> _Problem requirements_
Without the pictures, set down every line of the data exactly.

-- BEGIN Material provided --

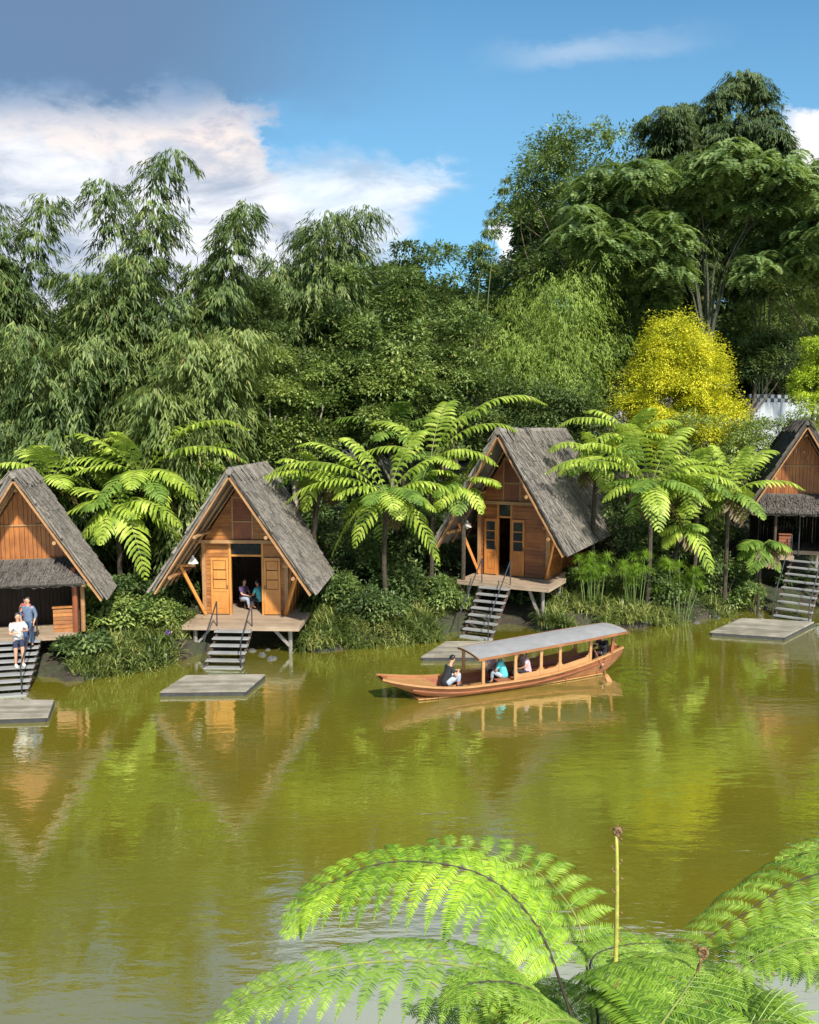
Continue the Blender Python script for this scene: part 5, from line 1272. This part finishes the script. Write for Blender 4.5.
FF(fr1, o1, [cr1,(640,1080,3.2),(690,1050,3.0),(740,1055,2.9),(780,1085,2.8)], 'fernB', wid=.34, pairs=18, start=.2, droop=1.2, sp=.011, pl=.06)
FF(fr1, o1, [cr1,(598,1020,4.0),(590,965,4.2),(612,948,4.4),(655,944,4.6),(700,955,4.7)], 'fernB', wid=.28, pairs=18, start=.4, droop=1.1, sp=.012, pl=.06, rach='rachis_d')
FF(fr2, o2, [cr2,(900,1010,4.1),(850,965,4.2),(800,950,4.3),(750,965,4.3)], 'fernB', wid=.36, pairs=16, start=.25, droop=1.2, sp=.012, pl=.07)
FF(fr1, o1, [cr1,(560,1075,4.0),(520,1040,4.2),(470,1010,4.3),(410,1010,4.4)], 'fernB', wid=.42, pairs=22, start=.15, droop=1.2, sp=.012, pl=.07)
FF(fr1, o1, [cr1,(585,1050,4.2),(570,1005,4.5),(545,985,4.8),(505,985,5.0)], 'fernB', wid=.40, pairs=20, start=.2, droop=1.2, sp=.013, pl=.07)
FF(fr1, o1, [cr1,(620,1060,4.1),(640,1010,4.4),(670,985,4.7),(720,975,4.9),(765,990,5.0)], 'fernB', wid=.50, pairs=22, start=.2, droop=1.1, sp=.013, pl=.075)
# unfurling stalk and curled croziers
def stalkpart(name, L, r0, r1, o, parent, mat, head=.03, nubs=14, curl=1.6):
    pts = [p-o for p in pp(L)]; c = bez(pts, 24); mb = MB(); mb.tube([tuple(p) for p in c], list(np.linspace(r0, r1, 24)), 8); st_ = mb.build(name, M[mat], parent, True)
    mb = MB(); e = c[-1]; n = 26
    sp_ = []
    for k in range(n):
        a_ = k/n*curl*2*math.pi; rr_ = head*(1-k/n*.8); sp_.append((e[0]+math.sin(a_)*rr_*1.0, e[1]+.004*k/n, e[2]+head-(math.cos(a_))*rr_))
    mb.tube(sp_, list(np.linspace(r1*1.3, r1*.7, n)), 7)
    for k in range(60):
        q_ = sp_[k % n]; d_ = rng.normal(size=3)*.012; mb.tube([q_, (q_[0]+d_[0], q_[1]+d_[1], q_[2]+d_[2]+.004)], [.003,.001], 4)
    mb.build('curled_tip', M['fiddle'], st_, True)
    for k in range(nubs):
        mb = MB()
        i = int(3+20*(k+.5)/nubs); sg = 1 if k % 2 else -1; q_ = c[i]
        mb.tube([tuple(q_), (q_[0]+sg*.018, q_[1], q_[2]+.008), (q_[0]+sg*.026, q_[1]-.003, q_[2]+.022), (q_[0]+sg*.020, q_[1], q_[2]+.030)], [.004,.004,.005,.004], 5)
        mb.build('side_bud', M['fiddle'], st_)
    return st_
stalkpart('young_stalk', [cr1,(612,1040,3.9),(616,950,4.0),(617,880,4.05),(616.5,836,4.1)], .016, .009, o1, fr1, 'stalk', .024, 16)
stalkpart('crozier', [cr1,(670,1040,3.8),(692,985,3.9),(702,958,3.9)], .010, .008, o1, fr1, 'fiddle', .030, 0, 1.5)
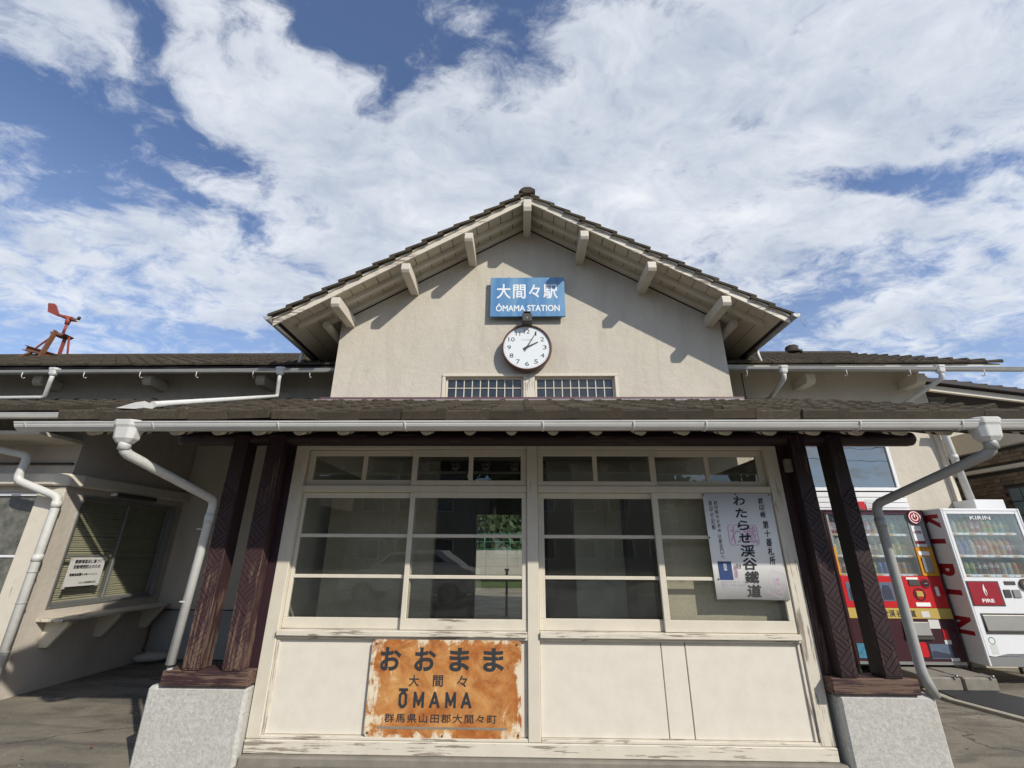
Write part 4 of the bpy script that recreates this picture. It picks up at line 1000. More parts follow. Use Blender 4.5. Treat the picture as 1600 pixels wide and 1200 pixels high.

-- END Material provided --

> _Exercise answer_
Continue the Blender Python script for this scene: part 5, from line 1272. This part finishes the script. Write for Blender 4.5.
FF(fr1, o1, [cr1,(640,1080,3.2),(690,1050,3.0),(740,1055,2.9),(780,1085,2.8)], 'fernB', wid=.34, pairs=18, start=.2, droop=1.2, sp=.011, pl=.06)
FF(fr1, o1, [cr1,(598,1020,4.0),(590,965,4.2),(612,948,4.4),(655,944,4.6),(700,955,4.7)], 'fernB', wid=.28, pairs=18, start=.4, droop=1.1, sp=.012, pl=.06, rach='rachis_d')
FF(fr2, o2, [cr2,(900,1010,4.1),(850,965,4.2),(800,950,4.3),(750,965,4.3)], 'fernB', wid=.36, pairs=16, start=.25, droop=1.2, sp=.012, pl=.07)
FF(fr1, o1, [cr1,(560,1075,4.0),(520,1040,4.2),(470,1010,4.3),(410,1010,4.4)], 'fernB', wid=.42, pairs=22, start=.15, droop=1.2, sp=.012, pl=.07)
FF(fr1, o1, [cr1,(585,1050,4.2),(570,1005,4.5),(545,985,4.8),(505,985,5.0)], 'fernB', wid=.40, pairs=20, start=.2, droop=1.2, sp=.013, pl=.07)
FF(fr1, o1, [cr1,(620,1060,4.1),(640,1010,4.4),(670,985,4.7),(720,975,4.9),(765,990,5.0)], 'fernB', wid=.50, pairs=22, start=.2, droop=1.1, sp=.013, pl=.075)
# unfurling stalk and curled croziers
def stalkpart(name, L, r0, r1, o, parent, mat, head=.03, nubs=14, curl=1.6):
    pts = [p-o for p in pp(L)]; c = bez(pts, 24); mb = MB(); mb.tube([tuple(p) for p in c], list(np.linspace(r0, r1, 24)), 8); st_ = mb.build(name, M[mat], parent, True)
    mb = MB(); e = c[-1]; n = 26
    sp_ = []
    for k in range(n):
        a_ = k/n*curl*2*math.pi; rr_ = head*(1-k/n*.8); sp_.append((e[0]+math.sin(a_)*rr_*1.0, e[1]+.004*k/n, e[2]+head-(math.cos(a_))*rr_))
    mb.tube(sp_, list(np.linspace(r1*1.3, r1*.7, n)), 7)
    for k in range(60):
        q_ = sp_[k % n]; d_ = rng.normal(size=3)*.012; mb.tube([q_, (q_[0]+d_[0], q_[1]+d_[1], q_[2]+d_[2]+.004)], [.003,.001], 4)
    mb.build('curled_tip', M['fiddle'], st_, True)
    for k in range(nubs):
        mb = MB()
        i = int(3+20*(k+.5)/nubs); sg = 1 if k % 2 else -1; q_ = c[i]
        mb.tube([tuple(q_), (q_[0]+sg*.018, q_[1], q_[2]+.008), (q_[0]+sg*.026, q_[1]-.003, q_[2]+.022), (q_[0]+sg*.020, q_[1], q_[2]+.030)], [.004,.004,.005,.004], 5)
        mb.build('side_bud', M['fiddle'], st_)
    return st_
stalkpart('young_stalk', [cr1,(612,1040,3.9),(616,950,4.0),(617,880,4.05),(616.5,836,4.1)], .016, .009, o1, fr1, 'stalk', .024, 16)
stalkpart('crozier', [cr1,(670,1040,3.8),(692,985,3.9),(702,958,3.9)], .010, .008, o1, fr1, 'fiddle', .030, 0, 1.5)
Write part 4 of the bpy script that recreates this picture. It picks up at line 1000. More parts follow. Use Blender 4.5. Treat the picture as 1600 pixels wide and 1200 pixels high.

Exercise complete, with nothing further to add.